Genstar Capital reportedly is seeking a tough cost-cutter who can make a cold, dispassionate evaluation of Cetera Financial Group’s operations and increase its return on investment as it seeks a new CEO. The search for outside candidates follows the abrupt resignation of CEO Robert Moore last week.

Genstar, which paid $1.75 billion to purchase Cetera in October, announced last week it has asked executive search firm Heidrick & Struggles to find an outside CEO at Cetera with strong operational and expense-control skills.

Investment bankers close to Genstar said the private equity firm now believes that Cetera was only worth between $1.3 billion and $1.5 billion. That would be in line with the bids LPL Financial and Lightyear were contemplating for Cetera last summer. It also may explain why they dropped out of the bidding.

The private equity firm reportedly is frustrated with Cetera's inability to cut costs and its heavy spending on futuristic technology projects that have yet to pay off. Genstar wants someone to consolidate operations, slash expenses and quickly determine whether the technology investments are viable or if they should be abandoned. It believes an outsider with a fresh perspective can best evaluate these issues.

Genstar views itself as a growth equity investor so it is looking for candidates who can grow the top line, not simply cut costs. That would require a CEO who can recruit advisors with substantial businesses to the right firms within its six broker-dealers. In particular, that means Cetera Advisors, which is among the most profitable of the six units.

Earlier this year, Cetera disclosed that it had recruited 800 advisors in 2018 with slightly more than $5 billion in assets.

While those numbers sound respectable, one recruiter noted that LPL, which is nearly double Cetera in size, recruited a smaller number of advisors with about $24 billion in assets. This recruiter said the difference could be explained by the fact that many new Cetera reps came out of banks and credit unions, “which traditionally are low-producing, commission-heavy advisors” who typically aren’t seen as having major growth potential.

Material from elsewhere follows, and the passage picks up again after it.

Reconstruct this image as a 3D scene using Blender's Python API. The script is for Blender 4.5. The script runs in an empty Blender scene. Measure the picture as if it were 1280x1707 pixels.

As Genstar has analyzed Cetera’s six IBDs, it has uncovered several areas for margin improvement. For example, Cetera Advisor Networks operates under a super-OSJ structure, although Cetera calls them “regional directors” or RDs. Because of the multi-tier structure, this unit has the highest revenues of any Cetera IBD, but very low margins and hasn’t exhibited as much growth as one might expect. That’s because nearly 20 to 25 percent are classified as non-producing RDs, meaning these super-OSJs have recruited virtually no new reps over the last five years.